■ SHORT TASK:
Copy out the listing that follows exactly, dropping every picture.

.....

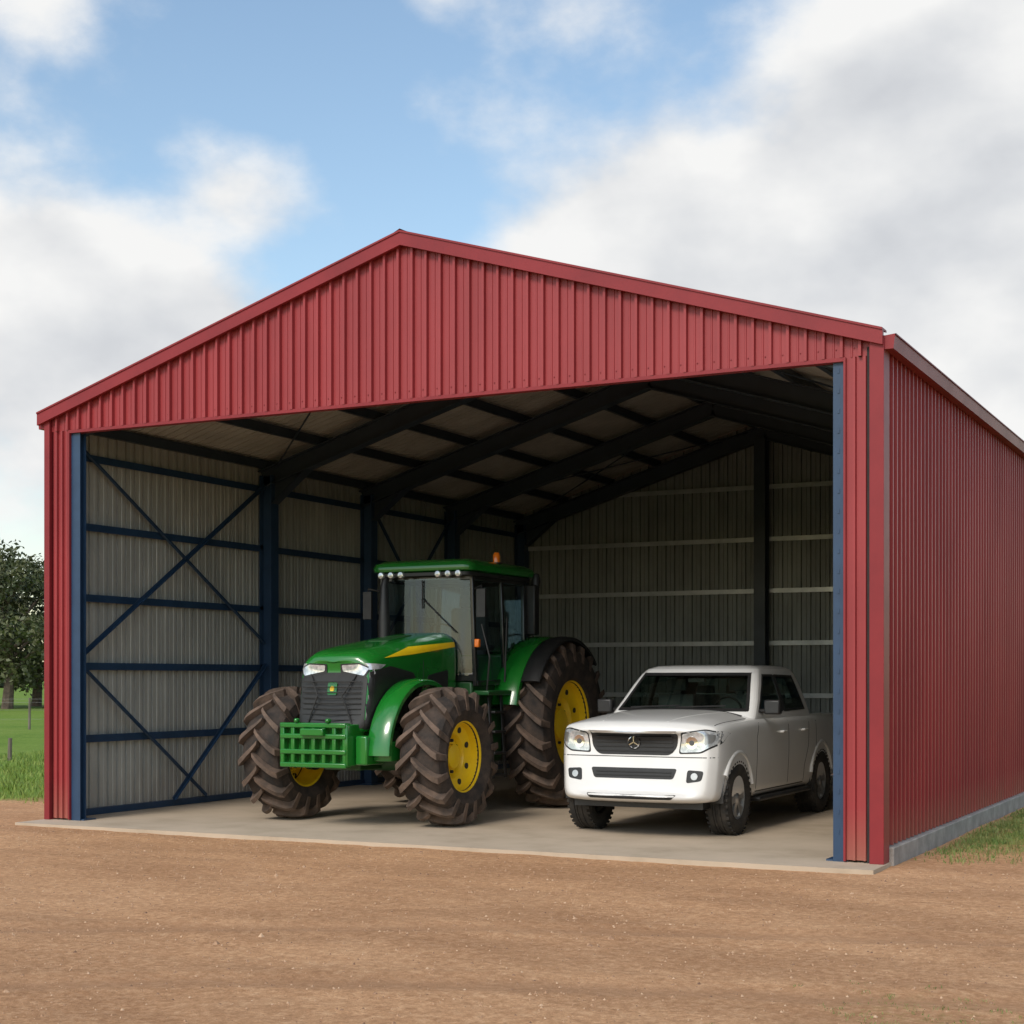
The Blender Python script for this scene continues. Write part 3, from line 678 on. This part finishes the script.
for s in (-1,1):
    patch(f'hood_crease_{s}',bar2((s*.36,-.66),(s*.60,.48),.012),'Z',bb,M['white'],pk,off=.004)
    patch(f'hood_gap_{s}',bar2((s*.81,-.50),(s*.81,.50),.009),'Z',bb,M['seam'],pk,off=.001)
patch('cowl',rpoly([(-.76,.49),(.76,.49),(.74,.60),(-.74,.60)],.02),'Z',bb,M['black'],pk,off=.004)
mb=MB()
for x0_,x1_ in ((-.55,.02),(-.02,.55)): mb.tube([(x0_,.55,1.325),(x1_,.59,1.345)],.009,6)
mb.build('wipers',M['black'],pk)
mb=MB(); mb.box(-.72,.72,-.6,4.1,.30,.46); mb.tube([(-.7,0,.37),(.7,0,.37)],.05,8); mb.tube([(-.7,WB,.385),(.7,WB,.385)],.06,8); mb.build('chassis',M['black'],pk)
mb=MB()
for s in (-1,1): mb.box(s*.87-.07,s*.87+.07,.62,2.6,.31,.36); mb.box(s*.87-.02,s*.87+.02,-.0+4.16,4.27,.80,1.05)
mb.build('side_steps',M['black'],pk,bevel=.02)
mb=MB(); mb.box(-.85,.85,4.22,4.34,.42,.56); mb.build('rear_bumper',M['black'],pk,bevel=.02)
def carwheel(name,xc,yc,s,Rr=.39,Wd=.26):
    hw=Wd/2; rr_=.225
    mb=MB(); mb.lathe([(rr_,-hw*.85),(rr_+.04,-hw*1.0),(Rr-.06,-hw*1.03),(Rr-.02,-hw*.88),(Rr,-hw*.7),(Rr,-hw*.36),(Rr-.01,-hw*.34),(Rr-.01,-hw*.30),(Rr,-hw*.28),(Rr+.001,-.02),(Rr-.01,-.015),(Rr-.01,.015),(Rr+.001,.02),(Rr,hw*.28),(Rr-.01,hw*.30),(Rr-.01,hw*.34),(Rr,hw*.36),(Rr,hw*.7),(Rr-.02,hw*.88),(Rr-.06,hw*1.03),(rr_+.04,hw*1.0),(rr_,hw*.85)],56,'X',(xc,yc,Rr),close=True)
    for i in range(36):
        a=2*math.pi*i/36; ca,sa=math.cos(a),math.sin(a)
        for q in (-1,1):
            p=Vector((xc+q*hw*.80,yc+(Rr-.008)*ca,Rr+(Rr-.008)*sa)); mb.beam(p-Vector((hw*.16,0,0)),p+Vector((hw*.16,0,0)),.03,.016,up=(0,ca,sa))
    mb.build(name+'_tyre',M['tyre2'],pk,smooth=True,angle=30)
    mb=MB(); mb.lathe([(rr_+.012,s*hw*.86),(rr_,s*hw*.80),(rr_-.02,s*hw*.6),(rr_-.025,-s*hw*.6)],48,'X',(xc,yc,Rr))
    for i in range(6):
        a=2*math.pi*i/6+.2; d=Vector((0,math.cos(a),math.sin(a))); t=Vector((0,-math.sin(a),math.cos(a))); c=Vector((xc,yc,Rr))
        vs=[]
        for r,w,o in ((.045,.034,.76),(.12,.034,.70),(.205,.060,.78)):
            for q in (-1,1):
                vs.append(c+d*r+t*(q*w)+Vector((s*hw*o,0,0))); vs.append(c+d*r+t*(q*w)+Vector((s*(hw*o-.03),0,0)))
        fs=[]
        for k in (0,4): fs+=[(k,k+2,k+6,k+4),(k+1,k+5,k+7,k+3),(k,k+4,k+5,k+1),(k+2,k+3,k+7,k+6)]
        mb.add(vs,fs)
    mb.lathe([(.001,s*hw*.84),(.04,s*hw*.82),(.06,s*hw*.72),(.06,s*hw*.3)],20,'X',(xc,yc,Rr))
    mb.build(name+'_rim',M['silver'],pk,smooth=True)
    mb=MB(); mb.lathe([(.001,s*hw*.25),(.15,s*hw*.25),(.15,0)],24,'X',(xc,yc,Rr)); mb.lathe([(.15,-s*hw*.1),(.215,-s*hw*.1)],24,'X',(xc,yc,Rr)); mb.build(name+'_brake',M['seam'],pk,smooth=True)
for n_,y in (('front',0),('rear',WB)):
    for s,sn in ((-1,'right'),(1,'left')): carwheel(f'{n_}_{sn}_wheel',s*.785,y,s)

# ------------------------------------------------------------------ GROUND
def axis(lo,hi,step,far):
    a=[]; v=lo
    while v<hi: a.append(v); v+=step
    a.append(hi); s=step; v=hi
    while v<far: s*=1.35; v+=s; a.append(v)
    s=step; v=lo; pre=[]
    while v>-far: s*=1.35; v-=s; pre.append(v)
    return pre[::-1]+a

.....

■ FINISHED TASK:
The Blender Python script for this scene continues. Write part 3, from line 678 on. This part finishes the script.
for s in (-1,1):
    patch(f'hood_crease_{s}',bar2((s*.36,-.66),(s*.60,.48),.012),'Z',bb,M['white'],pk,off=.004)
    patch(f'hood_gap_{s}',bar2((s*.81,-.50),(s*.81,.50),.009),'Z',bb,M['seam'],pk,off=.001)
patch('cowl',rpoly([(-.76,.49),(.76,.49),(.74,.60),(-.74,.60)],.02),'Z',bb,M['black'],pk,off=.004)
mb=MB()
for x0_,x1_ in ((-.55,.02),(-.02,.55)): mb.tube([(x0_,.55,1.325),(x1_,.59,1.345)],.009,6)
mb.build('wipers',M['black'],pk)
mb=MB(); mb.box(-.72,.72,-.6,4.1,.30,.46); mb.tube([(-.7,0,.37),(.7,0,.37)],.05,8); mb.tube([(-.7,WB,.385),(.7,WB,.385)],.06,8); mb.build('chassis',M['black'],pk)
mb=MB()
for s in (-1,1): mb.box(s*.87-.07,s*.87+.07,.62,2.6,.31,.36); mb.box(s*.87-.02,s*.87+.02,-.0+4.16,4.27,.80,1.05)
mb.build('side_steps',M['black'],pk,bevel=.02)
mb=MB(); mb.box(-.85,.85,4.22,4.34,.42,.56); mb.build('rear_bumper',M['black'],pk,bevel=.02)
def carwheel(name,xc,yc,s,Rr=.39,Wd=.26):
    hw=Wd/2; rr_=.225
    mb=MB(); mb.lathe([(rr_,-hw*.85),(rr_+.04,-hw*1.0),(Rr-.06,-hw*1.03),(Rr-.02,-hw*.88),(Rr,-hw*.7),(Rr,-hw*.36),(Rr-.01,-hw*.34),(Rr-.01,-hw*.30),(Rr,-hw*.28),(Rr+.001,-.02),(Rr-.01,-.015),(Rr-.01,.015),(Rr+.001,.02),(Rr,hw*.28),(Rr-.01,hw*.30),(Rr-.01,hw*.34),(Rr,hw*.36),(Rr,hw*.7),(Rr-.02,hw*.88),(Rr-.06,hw*1.03),(rr_+.04,hw*1.0),(rr_,hw*.85)],56,'X',(xc,yc,Rr),close=True)
    for i in range(36):
        a=2*math.pi*i/36; ca,sa=math.cos(a),math.sin(a)
        for q in (-1,1):
            p=Vector((xc+q*hw*.80,yc+(Rr-.008)*ca,Rr+(Rr-.008)*sa)); mb.beam(p-Vector((hw*.16,0,0)),p+Vector((hw*.16,0,0)),.03,.016,up=(0,ca,sa))
    mb.build(name+'_tyre',M['tyre2'],pk,smooth=True,angle=30)
    mb=MB(); mb.lathe([(rr_+.012,s*hw*.86),(rr_,s*hw*.80),(rr_-.02,s*hw*.6),(rr_-.025,-s*hw*.6)],48,'X',(xc,yc,Rr))
    for i in range(6):
        a=2*math.pi*i/6+.2; d=Vector((0,math.cos(a),math.sin(a))); t=Vector((0,-math.sin(a),math.cos(a))); c=Vector((xc,yc,Rr))
        vs=[]
        for r,w,o in ((.045,.034,.76),(.12,.034,.70),(.205,.060,.78)):
            for q in (-1,1):
                vs.append(c+d*r+t*(q*w)+Vector((s*hw*o,0,0))); vs.append(c+d*r+t*(q*w)+Vector((s*(hw*o-.03),0,0)))
        fs=[]
        for k in (0,4): fs+=[(k,k+2,k+6,k+4),(k+1,k+5,k+7,k+3),(k,k+4,k+5,k+1),(k+2,k+3,k+7,k+6)]
        mb.add(vs,fs)
    mb.lathe([(.001,s*hw*.84),(.04,s*hw*.82),(.06,s*hw*.72),(.06,s*hw*.3)],20,'X',(xc,yc,Rr))
    mb.build(name+'_rim',M['silver'],pk,smooth=True)
    mb=MB(); mb.lathe([(.001,s*hw*.25),(.15,s*hw*.25),(.15,0)],24,'X',(xc,yc,Rr)); mb.lathe([(.15,-s*hw*.1),(.215,-s*hw*.1)],24,'X',(xc,yc,Rr)); mb.build(name+'_brake',M['seam'],pk,smooth=True)
for n_,y in (('front',0),('rear',WB)):
    for s,sn in ((-1,'right'),(1,'left')): carwheel(f'{n_}_{sn}_wheel',s*.785,y,s)

# ------------------------------------------------------------------ GROUND
def axis(lo,hi,step,far):
    a=[]; v=lo
    while v<hi: a.append(v); v+=step
    a.append(hi); s=step; v=hi
    while v<far: s*=1.35; v+=s; a.append(v)
    s=step; v=lo; pre=[]
    while v>-far: s*=1.35; v-=s; pre.append(v)
    return pre[::-1]+a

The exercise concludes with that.